Hasta ahí parecería lógico, incluso sería recomendable, que la elección recayera en un candidato conocido interno, frente a otro que no forma parte de la organización. Con ello, conseguimos favorecer la carrera profesional y transmitimos un mensaje positivo hacia dentro, que alienta el interés por el desarrollo. Pero, por otro lado, no siempre es posible encontrar candidatos idóneos con el perfil adecuado, e incluso en ocasiones puede ser aconsejable incorporar a alguien del exterior, que traiga un bagaje generado en entornos diferentes y pueda enriquecer o reforzar a los de dentro, o bien servirles de estímulo o revulsivo.
En cualquier caso, si hablamos de personas que son conocidas -se trate de alguien interno o externo-, lo que a veces sorprende es el excesivo énfasis que se da a un criterio adicional a los anteriores y que, siendo importante, pienso que no debería ser considerado de manera tan determinante. Me refiero a la lealtad.

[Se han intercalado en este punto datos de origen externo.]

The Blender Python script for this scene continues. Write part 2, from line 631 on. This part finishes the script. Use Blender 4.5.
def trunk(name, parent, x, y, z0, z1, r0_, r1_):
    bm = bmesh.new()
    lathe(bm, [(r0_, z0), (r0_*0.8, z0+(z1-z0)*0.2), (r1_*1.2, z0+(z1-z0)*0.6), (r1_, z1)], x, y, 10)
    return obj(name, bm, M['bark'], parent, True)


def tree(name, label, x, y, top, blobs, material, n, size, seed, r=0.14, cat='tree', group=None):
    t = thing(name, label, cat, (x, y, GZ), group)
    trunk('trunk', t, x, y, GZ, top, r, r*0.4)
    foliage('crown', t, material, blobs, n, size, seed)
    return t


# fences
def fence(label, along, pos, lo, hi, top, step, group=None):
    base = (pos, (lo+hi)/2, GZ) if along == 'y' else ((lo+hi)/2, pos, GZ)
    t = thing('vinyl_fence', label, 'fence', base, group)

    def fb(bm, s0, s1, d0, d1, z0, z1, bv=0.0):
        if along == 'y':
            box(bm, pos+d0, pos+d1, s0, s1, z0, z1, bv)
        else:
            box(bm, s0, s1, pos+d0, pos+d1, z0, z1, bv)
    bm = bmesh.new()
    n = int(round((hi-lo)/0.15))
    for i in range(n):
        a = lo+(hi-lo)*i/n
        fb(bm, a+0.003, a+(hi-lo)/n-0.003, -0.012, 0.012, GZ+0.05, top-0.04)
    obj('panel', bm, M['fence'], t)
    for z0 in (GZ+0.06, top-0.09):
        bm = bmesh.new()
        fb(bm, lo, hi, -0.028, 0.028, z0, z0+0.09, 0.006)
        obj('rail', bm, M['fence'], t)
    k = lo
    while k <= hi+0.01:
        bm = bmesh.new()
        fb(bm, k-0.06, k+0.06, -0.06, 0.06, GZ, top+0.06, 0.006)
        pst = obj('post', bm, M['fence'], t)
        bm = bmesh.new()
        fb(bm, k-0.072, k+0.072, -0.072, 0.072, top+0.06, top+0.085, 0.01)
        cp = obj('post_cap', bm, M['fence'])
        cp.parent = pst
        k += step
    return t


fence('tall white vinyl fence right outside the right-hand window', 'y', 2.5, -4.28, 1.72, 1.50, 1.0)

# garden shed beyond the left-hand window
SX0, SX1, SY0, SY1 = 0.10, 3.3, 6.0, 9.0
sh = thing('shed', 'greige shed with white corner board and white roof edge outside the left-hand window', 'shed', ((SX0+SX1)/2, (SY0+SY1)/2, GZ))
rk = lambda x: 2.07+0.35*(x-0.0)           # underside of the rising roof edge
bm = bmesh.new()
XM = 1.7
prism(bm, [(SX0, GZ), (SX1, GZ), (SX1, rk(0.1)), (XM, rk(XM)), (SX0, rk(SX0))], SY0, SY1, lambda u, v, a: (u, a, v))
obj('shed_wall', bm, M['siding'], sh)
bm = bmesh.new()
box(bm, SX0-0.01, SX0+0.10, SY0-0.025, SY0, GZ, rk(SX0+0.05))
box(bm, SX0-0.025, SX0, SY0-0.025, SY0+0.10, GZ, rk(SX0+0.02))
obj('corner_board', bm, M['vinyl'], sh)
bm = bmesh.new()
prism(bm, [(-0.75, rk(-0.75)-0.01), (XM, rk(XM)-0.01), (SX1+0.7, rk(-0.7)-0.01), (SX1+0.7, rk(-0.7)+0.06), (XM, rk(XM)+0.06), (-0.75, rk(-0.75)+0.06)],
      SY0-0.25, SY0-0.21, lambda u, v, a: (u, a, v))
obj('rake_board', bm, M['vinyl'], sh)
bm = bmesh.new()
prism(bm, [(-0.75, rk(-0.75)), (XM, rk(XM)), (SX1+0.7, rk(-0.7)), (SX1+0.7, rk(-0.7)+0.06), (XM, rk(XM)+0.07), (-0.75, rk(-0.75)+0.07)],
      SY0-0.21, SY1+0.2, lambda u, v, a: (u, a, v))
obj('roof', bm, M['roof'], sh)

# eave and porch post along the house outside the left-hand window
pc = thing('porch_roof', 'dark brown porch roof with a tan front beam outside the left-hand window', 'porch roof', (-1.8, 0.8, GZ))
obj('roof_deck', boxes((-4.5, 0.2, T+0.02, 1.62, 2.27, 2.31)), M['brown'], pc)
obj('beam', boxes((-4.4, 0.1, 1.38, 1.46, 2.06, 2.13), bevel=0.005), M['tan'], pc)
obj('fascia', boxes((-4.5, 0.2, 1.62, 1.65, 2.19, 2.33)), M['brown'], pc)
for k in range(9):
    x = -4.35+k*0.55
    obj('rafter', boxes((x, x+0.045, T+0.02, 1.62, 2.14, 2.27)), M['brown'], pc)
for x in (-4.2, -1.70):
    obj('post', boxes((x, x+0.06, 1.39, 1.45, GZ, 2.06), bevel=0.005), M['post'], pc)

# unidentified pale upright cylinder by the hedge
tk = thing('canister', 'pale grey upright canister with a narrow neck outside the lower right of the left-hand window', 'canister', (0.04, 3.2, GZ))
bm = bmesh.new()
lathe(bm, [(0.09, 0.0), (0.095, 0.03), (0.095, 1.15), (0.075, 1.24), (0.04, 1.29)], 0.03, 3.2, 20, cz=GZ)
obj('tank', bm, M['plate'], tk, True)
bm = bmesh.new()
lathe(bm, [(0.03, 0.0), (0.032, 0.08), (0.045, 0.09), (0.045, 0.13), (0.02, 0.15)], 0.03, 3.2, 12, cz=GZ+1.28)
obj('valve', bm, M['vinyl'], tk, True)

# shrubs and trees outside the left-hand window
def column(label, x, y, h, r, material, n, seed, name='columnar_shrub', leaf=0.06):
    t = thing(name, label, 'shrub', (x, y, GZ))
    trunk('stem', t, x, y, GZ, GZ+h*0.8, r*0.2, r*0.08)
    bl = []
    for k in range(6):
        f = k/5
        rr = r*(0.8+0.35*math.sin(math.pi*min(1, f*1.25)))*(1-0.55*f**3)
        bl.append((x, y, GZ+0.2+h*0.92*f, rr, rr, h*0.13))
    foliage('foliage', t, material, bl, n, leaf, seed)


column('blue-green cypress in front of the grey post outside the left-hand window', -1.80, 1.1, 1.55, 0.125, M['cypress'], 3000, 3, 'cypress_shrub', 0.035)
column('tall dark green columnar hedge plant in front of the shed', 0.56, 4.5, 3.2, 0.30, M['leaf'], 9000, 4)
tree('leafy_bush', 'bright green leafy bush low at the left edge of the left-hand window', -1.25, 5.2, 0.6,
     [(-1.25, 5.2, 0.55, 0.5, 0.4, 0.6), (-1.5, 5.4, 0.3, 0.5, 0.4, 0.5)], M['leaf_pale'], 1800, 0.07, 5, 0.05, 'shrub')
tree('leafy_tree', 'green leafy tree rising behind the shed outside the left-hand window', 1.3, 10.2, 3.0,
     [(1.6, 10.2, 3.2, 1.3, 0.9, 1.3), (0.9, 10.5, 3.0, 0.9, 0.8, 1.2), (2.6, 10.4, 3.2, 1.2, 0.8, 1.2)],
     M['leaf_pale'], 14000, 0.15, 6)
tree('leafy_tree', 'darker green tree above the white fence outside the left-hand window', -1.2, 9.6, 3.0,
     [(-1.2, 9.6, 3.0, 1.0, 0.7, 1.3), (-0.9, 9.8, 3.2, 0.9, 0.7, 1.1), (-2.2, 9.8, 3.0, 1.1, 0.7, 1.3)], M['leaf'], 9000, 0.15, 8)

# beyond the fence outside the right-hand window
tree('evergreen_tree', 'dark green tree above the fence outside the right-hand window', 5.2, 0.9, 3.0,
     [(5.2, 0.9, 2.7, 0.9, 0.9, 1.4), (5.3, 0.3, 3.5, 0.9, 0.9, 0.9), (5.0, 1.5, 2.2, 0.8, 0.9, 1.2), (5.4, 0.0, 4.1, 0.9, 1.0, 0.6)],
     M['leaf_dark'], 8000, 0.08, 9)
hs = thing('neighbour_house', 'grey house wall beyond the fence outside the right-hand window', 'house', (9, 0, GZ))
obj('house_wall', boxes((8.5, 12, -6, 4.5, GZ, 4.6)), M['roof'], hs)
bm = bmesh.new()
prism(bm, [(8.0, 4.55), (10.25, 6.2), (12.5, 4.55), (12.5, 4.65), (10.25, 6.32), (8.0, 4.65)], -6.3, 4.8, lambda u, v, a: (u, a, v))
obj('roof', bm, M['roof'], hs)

Pero no a la deseable que debe exigirse en el futuro a quien se incorpora a un nuevo puesto, sino a la interesada lealtad previa demostrada por el candidato al jefe que le elige.
No seré yo quien cuestione su importancia en el trabajo, desde luego. La lealtad o fidelidad hacia la organización a la que se sirve y hacia sus dirigentes es un rasgo demostrativo de buena fe y una condición necesaria en cualquier relación laboral sana, cuya ausencia puede constituir incluso una justa causa para el despido, llegados a un extremo.
Lo que me parece más cuestionable es el hecho de considerar la lealtad demostrada como una ventaja frente a otros criterios profesionales de idoneidad y ajuste al perfil que buscamos. Hay muchas formas de agradecer la fidelidad prestada en el pasado.
Pero creo que la mejor no es promocionar, por ejemplo, a quien nos ha sido leal, por el simple hecho de haberlo sido, a un puesto cuya responsabilidad le queda grande. Desde luego nos aseguraremos la fidelidad eterna y, en este caso, reforzada, de alguien mediocre.
Pero podremos perder con ello una magnífica ocasión de elegir a otro candidato que hubiera estado más y mejor cualificado.
Además, ¿por qué suponemos que un profesional que no conocemos va a ser menos leal en el futuro que los que ya lo han sido?
Rodearse del mejor talento posible es una muestra de inteligencia; el talento atrae al talento. Un colega me dijo un día que a él le gustaba contratar profesionales que pudieran llegar a ser su jefe. No es mala práctica, desde luego. Por el contrario, rodearse de una cohorte de leales que aseguren una fidelidad interesada o basada en puro clientelismo, sin considerar demasiado sus capacidades, demuestra desconfianza, inseguridad y una pobreza de miras nada recomendables.